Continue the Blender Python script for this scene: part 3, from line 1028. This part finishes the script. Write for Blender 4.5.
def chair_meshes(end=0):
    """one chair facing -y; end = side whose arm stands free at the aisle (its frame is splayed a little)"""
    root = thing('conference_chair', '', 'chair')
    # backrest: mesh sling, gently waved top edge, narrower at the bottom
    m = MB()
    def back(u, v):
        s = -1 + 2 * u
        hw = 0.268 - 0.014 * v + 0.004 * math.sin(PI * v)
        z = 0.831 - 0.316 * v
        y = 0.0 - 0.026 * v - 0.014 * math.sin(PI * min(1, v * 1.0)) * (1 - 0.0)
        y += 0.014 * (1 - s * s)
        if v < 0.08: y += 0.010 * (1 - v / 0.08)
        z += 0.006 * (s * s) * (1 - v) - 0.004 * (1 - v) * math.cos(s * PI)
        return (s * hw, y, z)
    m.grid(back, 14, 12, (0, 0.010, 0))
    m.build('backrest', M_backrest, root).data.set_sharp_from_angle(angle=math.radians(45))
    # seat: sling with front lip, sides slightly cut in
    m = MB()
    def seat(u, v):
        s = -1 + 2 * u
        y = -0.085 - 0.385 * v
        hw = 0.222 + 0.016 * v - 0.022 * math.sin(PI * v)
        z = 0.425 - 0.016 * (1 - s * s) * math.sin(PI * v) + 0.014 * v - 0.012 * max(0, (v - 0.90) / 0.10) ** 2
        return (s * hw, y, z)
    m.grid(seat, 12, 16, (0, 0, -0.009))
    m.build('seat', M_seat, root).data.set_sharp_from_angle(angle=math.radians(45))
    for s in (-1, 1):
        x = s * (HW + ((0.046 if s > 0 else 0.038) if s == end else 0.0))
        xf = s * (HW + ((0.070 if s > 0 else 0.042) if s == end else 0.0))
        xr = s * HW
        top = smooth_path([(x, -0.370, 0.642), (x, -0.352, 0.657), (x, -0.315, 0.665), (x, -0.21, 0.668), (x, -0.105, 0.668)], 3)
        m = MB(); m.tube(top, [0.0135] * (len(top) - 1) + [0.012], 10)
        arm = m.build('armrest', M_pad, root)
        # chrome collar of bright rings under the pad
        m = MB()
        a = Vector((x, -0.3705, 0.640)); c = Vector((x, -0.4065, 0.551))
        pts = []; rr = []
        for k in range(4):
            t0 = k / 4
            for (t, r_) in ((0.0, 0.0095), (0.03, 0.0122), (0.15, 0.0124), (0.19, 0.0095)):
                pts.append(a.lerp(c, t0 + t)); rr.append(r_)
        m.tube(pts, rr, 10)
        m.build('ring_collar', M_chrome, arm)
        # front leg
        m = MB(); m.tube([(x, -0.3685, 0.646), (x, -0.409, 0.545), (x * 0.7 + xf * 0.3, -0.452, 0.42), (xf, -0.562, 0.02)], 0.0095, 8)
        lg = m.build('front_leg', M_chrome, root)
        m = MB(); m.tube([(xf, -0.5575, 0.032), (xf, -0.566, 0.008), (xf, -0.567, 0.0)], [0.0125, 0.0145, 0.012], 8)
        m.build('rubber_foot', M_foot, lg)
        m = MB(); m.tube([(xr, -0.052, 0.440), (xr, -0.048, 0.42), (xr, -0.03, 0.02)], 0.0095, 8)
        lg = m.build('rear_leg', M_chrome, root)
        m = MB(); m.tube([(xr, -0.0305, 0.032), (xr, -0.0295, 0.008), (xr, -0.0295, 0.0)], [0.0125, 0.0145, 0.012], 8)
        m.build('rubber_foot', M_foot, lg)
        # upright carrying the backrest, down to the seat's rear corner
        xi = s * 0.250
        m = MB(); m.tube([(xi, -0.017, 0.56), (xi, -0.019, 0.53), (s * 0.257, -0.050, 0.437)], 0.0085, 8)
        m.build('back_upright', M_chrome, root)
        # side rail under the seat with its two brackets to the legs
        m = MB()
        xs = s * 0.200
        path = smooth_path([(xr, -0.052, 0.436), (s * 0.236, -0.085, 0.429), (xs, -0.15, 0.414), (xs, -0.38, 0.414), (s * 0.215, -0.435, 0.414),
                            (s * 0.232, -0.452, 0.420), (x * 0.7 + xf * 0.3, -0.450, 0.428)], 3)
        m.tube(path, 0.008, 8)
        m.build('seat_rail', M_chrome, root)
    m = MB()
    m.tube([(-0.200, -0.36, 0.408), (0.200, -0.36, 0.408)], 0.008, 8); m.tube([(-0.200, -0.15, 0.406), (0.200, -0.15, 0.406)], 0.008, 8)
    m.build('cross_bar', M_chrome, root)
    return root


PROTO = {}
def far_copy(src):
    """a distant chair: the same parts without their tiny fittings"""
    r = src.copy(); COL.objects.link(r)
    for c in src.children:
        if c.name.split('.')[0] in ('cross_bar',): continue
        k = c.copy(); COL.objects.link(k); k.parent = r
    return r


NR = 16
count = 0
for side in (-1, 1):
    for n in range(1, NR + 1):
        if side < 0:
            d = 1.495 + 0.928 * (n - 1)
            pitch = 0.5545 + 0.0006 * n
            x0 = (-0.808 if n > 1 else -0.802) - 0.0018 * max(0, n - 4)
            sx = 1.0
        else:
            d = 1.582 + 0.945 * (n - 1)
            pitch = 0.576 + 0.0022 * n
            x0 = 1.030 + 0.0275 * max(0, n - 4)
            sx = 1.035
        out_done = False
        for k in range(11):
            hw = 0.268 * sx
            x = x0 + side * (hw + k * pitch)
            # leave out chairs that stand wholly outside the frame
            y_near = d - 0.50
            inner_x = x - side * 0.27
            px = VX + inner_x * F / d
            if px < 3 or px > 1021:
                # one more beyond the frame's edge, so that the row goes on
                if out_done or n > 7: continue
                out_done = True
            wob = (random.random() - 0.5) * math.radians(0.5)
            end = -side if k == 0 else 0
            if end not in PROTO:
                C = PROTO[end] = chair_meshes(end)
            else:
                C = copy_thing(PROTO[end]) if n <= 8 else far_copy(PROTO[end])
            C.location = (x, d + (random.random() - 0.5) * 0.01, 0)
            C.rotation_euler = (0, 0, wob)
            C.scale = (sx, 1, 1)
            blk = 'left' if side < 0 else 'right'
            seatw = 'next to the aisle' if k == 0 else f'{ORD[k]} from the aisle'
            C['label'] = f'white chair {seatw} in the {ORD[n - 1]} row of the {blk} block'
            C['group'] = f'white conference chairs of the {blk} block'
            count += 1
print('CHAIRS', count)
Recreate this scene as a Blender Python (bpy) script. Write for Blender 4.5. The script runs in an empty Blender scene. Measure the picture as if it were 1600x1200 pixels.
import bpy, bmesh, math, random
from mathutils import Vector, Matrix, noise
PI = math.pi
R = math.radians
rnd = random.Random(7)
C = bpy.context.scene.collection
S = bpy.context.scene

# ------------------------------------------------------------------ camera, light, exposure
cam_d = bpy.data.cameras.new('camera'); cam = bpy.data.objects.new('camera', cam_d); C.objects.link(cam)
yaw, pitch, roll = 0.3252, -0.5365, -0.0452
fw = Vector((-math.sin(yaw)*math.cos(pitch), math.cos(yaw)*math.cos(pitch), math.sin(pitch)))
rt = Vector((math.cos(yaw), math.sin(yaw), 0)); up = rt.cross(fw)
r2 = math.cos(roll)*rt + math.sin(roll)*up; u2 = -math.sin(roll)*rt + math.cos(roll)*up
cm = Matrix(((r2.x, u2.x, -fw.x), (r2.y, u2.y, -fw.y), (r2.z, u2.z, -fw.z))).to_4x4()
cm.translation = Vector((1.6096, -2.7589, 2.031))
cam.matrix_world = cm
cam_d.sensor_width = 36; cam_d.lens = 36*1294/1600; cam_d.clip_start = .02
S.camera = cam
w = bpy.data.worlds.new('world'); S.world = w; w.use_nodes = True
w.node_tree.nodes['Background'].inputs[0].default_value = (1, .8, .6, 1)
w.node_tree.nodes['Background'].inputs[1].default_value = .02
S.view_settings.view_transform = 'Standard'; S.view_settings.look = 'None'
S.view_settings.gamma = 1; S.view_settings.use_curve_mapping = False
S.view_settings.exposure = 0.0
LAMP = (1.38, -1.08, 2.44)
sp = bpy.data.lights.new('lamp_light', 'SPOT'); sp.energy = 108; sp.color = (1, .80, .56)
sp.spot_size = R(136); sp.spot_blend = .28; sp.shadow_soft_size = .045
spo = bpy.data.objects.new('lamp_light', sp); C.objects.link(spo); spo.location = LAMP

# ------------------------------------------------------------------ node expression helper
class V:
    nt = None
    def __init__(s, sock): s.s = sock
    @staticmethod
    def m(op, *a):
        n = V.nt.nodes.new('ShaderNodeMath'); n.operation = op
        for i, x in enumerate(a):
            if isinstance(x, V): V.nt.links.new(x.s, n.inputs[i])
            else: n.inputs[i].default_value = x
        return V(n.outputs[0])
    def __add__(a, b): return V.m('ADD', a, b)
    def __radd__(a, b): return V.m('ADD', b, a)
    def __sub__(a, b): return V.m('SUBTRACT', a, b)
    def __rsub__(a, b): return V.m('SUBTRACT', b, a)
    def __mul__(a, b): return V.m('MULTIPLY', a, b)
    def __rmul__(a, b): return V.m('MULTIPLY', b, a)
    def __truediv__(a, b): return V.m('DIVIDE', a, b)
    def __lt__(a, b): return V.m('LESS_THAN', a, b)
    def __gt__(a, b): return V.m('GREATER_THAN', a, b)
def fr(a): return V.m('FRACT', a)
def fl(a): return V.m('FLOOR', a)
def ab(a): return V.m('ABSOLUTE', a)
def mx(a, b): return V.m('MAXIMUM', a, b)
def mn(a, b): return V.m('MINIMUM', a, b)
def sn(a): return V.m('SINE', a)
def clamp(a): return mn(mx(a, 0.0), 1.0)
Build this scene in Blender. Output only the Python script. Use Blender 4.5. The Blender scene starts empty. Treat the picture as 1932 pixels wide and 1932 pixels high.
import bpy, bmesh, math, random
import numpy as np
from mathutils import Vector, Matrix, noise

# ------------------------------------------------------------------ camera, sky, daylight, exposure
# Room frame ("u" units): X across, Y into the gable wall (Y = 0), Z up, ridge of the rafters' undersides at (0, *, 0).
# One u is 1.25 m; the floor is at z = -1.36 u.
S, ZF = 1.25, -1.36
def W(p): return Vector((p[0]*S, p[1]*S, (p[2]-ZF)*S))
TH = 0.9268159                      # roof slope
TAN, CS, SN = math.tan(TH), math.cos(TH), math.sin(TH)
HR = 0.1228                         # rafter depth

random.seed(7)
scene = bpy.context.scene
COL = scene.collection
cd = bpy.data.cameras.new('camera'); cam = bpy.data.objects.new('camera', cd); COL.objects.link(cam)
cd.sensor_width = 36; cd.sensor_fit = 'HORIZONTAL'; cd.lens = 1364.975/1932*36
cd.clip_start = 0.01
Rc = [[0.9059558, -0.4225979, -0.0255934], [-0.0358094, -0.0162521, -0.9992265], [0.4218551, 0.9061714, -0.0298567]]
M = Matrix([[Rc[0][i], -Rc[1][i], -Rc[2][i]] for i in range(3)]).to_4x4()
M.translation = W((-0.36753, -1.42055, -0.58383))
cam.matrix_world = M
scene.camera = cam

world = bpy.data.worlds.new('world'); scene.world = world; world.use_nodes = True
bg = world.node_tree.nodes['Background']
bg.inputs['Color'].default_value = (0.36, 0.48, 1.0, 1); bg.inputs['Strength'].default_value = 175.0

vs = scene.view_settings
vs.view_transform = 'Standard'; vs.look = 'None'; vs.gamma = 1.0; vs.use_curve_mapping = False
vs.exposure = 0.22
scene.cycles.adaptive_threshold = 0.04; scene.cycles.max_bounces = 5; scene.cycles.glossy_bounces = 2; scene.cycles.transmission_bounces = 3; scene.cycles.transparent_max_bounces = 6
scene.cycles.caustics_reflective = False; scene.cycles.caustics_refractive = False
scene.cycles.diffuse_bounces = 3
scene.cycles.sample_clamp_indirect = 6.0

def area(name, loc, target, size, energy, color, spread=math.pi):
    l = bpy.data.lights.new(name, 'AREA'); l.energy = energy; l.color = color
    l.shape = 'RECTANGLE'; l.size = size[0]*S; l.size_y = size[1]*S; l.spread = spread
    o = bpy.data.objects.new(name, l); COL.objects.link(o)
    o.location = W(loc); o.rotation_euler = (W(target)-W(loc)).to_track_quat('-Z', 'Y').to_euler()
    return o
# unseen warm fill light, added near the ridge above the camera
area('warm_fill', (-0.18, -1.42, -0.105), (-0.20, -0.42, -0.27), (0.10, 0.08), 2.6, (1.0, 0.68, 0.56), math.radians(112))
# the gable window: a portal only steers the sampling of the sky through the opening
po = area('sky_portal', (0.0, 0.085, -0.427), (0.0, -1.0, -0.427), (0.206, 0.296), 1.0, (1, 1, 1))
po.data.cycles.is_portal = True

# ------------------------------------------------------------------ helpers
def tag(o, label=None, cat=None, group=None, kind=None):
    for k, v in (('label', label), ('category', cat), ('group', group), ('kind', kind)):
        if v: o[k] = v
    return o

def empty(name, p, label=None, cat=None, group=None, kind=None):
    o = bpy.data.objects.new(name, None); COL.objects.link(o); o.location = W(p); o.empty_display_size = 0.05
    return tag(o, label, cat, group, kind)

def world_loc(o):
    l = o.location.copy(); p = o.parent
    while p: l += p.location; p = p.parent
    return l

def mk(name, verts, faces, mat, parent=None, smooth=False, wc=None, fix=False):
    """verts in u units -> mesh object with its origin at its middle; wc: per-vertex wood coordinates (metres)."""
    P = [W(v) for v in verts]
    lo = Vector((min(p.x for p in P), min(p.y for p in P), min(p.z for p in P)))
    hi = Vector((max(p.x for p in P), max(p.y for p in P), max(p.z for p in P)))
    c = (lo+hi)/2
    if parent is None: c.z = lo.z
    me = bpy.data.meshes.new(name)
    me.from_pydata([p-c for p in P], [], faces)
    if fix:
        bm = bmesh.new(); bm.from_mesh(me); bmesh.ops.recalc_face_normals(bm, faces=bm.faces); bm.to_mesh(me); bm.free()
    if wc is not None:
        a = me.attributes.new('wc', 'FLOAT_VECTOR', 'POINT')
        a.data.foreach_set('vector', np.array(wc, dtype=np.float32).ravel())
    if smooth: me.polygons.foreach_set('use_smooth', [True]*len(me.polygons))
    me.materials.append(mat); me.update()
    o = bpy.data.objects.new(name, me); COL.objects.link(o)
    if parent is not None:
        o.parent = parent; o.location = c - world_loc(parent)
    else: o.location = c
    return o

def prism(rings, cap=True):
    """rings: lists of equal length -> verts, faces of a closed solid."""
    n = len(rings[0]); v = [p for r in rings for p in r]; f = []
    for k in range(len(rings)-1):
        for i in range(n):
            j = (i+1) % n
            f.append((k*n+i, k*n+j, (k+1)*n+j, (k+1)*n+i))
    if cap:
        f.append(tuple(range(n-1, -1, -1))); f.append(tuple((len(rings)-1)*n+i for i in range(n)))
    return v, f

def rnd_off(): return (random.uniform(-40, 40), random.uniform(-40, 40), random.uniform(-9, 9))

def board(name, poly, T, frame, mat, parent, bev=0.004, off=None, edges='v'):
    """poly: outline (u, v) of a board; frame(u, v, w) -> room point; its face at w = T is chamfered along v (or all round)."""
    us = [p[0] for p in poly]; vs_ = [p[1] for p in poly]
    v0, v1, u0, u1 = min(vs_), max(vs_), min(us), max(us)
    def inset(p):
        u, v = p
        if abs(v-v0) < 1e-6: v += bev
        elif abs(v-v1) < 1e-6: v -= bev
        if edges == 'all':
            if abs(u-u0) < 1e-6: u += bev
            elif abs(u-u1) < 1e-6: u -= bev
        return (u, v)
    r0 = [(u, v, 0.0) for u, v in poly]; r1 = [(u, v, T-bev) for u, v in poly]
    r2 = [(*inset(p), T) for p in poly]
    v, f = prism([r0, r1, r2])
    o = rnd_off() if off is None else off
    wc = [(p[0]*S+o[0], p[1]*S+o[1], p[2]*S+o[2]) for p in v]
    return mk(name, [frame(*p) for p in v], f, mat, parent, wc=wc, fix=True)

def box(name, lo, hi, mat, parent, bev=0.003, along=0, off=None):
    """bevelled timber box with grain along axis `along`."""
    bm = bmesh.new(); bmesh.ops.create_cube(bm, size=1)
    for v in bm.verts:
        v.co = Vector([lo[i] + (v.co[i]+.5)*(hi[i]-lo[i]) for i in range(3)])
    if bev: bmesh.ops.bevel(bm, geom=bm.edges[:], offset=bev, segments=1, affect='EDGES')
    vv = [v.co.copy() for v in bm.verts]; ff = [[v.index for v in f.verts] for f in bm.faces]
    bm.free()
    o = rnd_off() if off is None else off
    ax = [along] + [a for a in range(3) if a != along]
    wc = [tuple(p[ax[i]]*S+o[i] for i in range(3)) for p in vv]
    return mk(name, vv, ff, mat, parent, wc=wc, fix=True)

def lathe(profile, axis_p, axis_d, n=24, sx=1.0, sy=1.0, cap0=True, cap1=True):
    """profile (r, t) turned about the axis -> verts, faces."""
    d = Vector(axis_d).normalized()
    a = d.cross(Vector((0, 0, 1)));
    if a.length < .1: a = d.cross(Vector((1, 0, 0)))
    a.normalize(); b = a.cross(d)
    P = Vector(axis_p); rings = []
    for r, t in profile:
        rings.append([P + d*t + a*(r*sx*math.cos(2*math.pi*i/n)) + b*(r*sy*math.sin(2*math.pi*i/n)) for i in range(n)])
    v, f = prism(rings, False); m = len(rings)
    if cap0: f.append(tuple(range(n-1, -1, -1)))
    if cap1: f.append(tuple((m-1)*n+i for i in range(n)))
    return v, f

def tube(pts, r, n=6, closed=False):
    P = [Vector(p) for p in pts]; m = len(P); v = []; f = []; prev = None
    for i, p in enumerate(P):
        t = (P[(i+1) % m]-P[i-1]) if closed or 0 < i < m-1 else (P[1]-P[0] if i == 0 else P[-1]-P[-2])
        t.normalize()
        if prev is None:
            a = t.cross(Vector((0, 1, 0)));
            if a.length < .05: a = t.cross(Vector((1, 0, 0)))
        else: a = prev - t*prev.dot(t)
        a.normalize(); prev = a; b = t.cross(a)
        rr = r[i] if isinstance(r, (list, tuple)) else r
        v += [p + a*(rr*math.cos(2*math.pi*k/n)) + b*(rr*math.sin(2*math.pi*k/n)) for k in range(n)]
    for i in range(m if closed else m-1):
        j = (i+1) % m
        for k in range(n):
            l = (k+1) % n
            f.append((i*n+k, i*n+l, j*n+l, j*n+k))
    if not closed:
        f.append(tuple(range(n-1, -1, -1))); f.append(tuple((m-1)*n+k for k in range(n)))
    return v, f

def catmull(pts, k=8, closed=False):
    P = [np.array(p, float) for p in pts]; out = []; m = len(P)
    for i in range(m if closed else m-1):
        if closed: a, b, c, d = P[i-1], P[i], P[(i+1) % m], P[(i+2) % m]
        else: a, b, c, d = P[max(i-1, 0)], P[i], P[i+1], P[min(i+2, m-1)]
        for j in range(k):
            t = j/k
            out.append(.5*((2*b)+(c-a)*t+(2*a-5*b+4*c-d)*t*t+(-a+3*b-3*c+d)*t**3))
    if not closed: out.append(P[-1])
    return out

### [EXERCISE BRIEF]
Extract only the lines from the line with "Build this scene" through the line with "HR = 0.1228", keeping both end lines exactly as they are.

### [SOLUTION FOR THIS EXERCISE]
Build this scene in Blender. Output only the Python script. Use Blender 4.5. The Blender scene starts empty. Treat the picture as 1932 pixels wide and 1932 pixels high.
import bpy, bmesh, math, random
import numpy as np
from mathutils import Vector, Matrix, noise

# ------------------------------------------------------------------ camera, sky, daylight, exposure
# Room frame ("u" units): X across, Y into the gable wall (Y = 0), Z up, ridge of the rafters' undersides at (0, *, 0).
# One u is 1.25 m; the floor is at z = -1.36 u.
S, ZF = 1.25, -1.36
def W(p): return Vector((p[0]*S, p[1]*S, (p[2]-ZF)*S))
TH = 0.9268159                      # roof slope
TAN, CS, SN = math.tan(TH), math.cos(TH), math.sin(TH)
HR = 0.1228                         # rafter depth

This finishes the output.